Like many pastoralists around the world, until recently most Tibetan herders have not been able to participate actively in regional planning and decision-making processes. In addition, with the recent introduction of environmental and development policies such as "return grazing land to grassland" (tuimu huancao), "ecological migration" (shengtai yimin) and the establishment of protected areas such as the Sanjiangyuan National Nature Reserve in Qinghai Province, China, there is real possibility that Tibetan herders' livelihoods will change drastically, maybe even permanently. This carries with it significant concern for local people's long-term socio-economic well-being. One of the main purposes of Plateau Perspectives work in China has been to trial and demonstrate just how pastoral communities may in fact live sustainably on the land, and how social services may be provided in cost-effective ways. Through the development of a unique partnership with the nature reserve, new forms of "collaborative management" have been introduced to the project area, which may lead to more equitable development as well as a greater ownership of conservation initiatives and empowerment for local communities in the target area. Through the project reviewed in this presentation, local voices have begun to be heard at higher government levels -- and local people are now becoming more genuine partners in the processes affecting their lives.
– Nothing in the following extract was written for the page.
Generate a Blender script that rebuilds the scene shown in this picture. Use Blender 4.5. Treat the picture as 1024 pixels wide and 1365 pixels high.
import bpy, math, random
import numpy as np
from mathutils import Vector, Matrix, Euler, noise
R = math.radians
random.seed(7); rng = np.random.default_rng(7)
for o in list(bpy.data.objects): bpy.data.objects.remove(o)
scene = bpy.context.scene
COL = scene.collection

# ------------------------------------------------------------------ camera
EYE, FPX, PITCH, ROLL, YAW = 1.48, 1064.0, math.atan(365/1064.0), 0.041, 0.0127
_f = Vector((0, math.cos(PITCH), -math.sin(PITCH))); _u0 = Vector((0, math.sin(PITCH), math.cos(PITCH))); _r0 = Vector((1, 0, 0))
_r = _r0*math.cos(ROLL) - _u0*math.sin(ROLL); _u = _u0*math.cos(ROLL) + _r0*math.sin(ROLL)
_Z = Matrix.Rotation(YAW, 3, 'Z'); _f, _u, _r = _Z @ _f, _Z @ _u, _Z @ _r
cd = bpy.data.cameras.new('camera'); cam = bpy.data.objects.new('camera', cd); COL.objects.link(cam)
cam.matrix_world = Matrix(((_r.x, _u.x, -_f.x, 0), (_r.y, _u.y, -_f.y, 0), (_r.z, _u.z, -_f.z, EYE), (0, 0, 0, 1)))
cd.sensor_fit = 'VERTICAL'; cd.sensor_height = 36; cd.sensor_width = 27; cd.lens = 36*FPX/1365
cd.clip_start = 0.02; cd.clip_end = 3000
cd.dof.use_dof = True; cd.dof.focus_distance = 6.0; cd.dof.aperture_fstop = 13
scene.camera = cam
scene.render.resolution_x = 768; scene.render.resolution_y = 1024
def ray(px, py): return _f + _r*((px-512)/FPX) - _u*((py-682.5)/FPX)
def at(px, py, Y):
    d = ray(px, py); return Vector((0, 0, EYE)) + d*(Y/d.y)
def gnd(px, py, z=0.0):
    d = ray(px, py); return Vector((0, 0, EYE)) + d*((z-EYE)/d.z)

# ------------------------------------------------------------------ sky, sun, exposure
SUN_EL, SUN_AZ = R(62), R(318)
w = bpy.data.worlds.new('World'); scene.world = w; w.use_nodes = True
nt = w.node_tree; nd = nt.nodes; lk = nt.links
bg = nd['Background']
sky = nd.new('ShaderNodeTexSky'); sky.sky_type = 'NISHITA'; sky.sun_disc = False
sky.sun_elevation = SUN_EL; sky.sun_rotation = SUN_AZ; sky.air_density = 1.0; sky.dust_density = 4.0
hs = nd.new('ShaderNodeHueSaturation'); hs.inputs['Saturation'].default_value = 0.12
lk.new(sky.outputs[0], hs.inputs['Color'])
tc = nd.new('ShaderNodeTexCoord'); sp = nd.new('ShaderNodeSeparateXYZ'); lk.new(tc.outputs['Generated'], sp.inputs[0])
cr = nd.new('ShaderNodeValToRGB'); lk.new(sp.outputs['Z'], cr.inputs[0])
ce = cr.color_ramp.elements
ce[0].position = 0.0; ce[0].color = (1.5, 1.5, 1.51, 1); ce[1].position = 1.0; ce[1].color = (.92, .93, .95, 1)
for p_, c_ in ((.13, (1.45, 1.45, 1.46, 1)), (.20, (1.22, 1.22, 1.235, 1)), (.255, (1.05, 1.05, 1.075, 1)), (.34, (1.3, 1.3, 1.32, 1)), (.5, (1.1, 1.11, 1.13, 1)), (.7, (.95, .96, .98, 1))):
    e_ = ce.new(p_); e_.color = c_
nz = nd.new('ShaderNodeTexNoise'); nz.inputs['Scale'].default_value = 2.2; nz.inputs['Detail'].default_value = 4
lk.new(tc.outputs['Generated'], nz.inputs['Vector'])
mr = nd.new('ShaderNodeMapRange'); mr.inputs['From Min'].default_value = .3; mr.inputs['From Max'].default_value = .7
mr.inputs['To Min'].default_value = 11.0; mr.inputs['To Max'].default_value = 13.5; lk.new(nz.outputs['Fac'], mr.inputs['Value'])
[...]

Marc Foggin has worked in China for around 15 years, focusing his attention on conservation and community development in the heart of the Tibetan plateau. He is founding director of the international non-profit organization, Plateau Perspectives. He resides in Qinghai Province with his wife Marion, a Scottish community paediatrician, and works regularly with colleagues from many different sectors and administrative levels. Dr Foggin also is Associate Professor in the School of Geography and Life Sciences, Qinghai Normal University.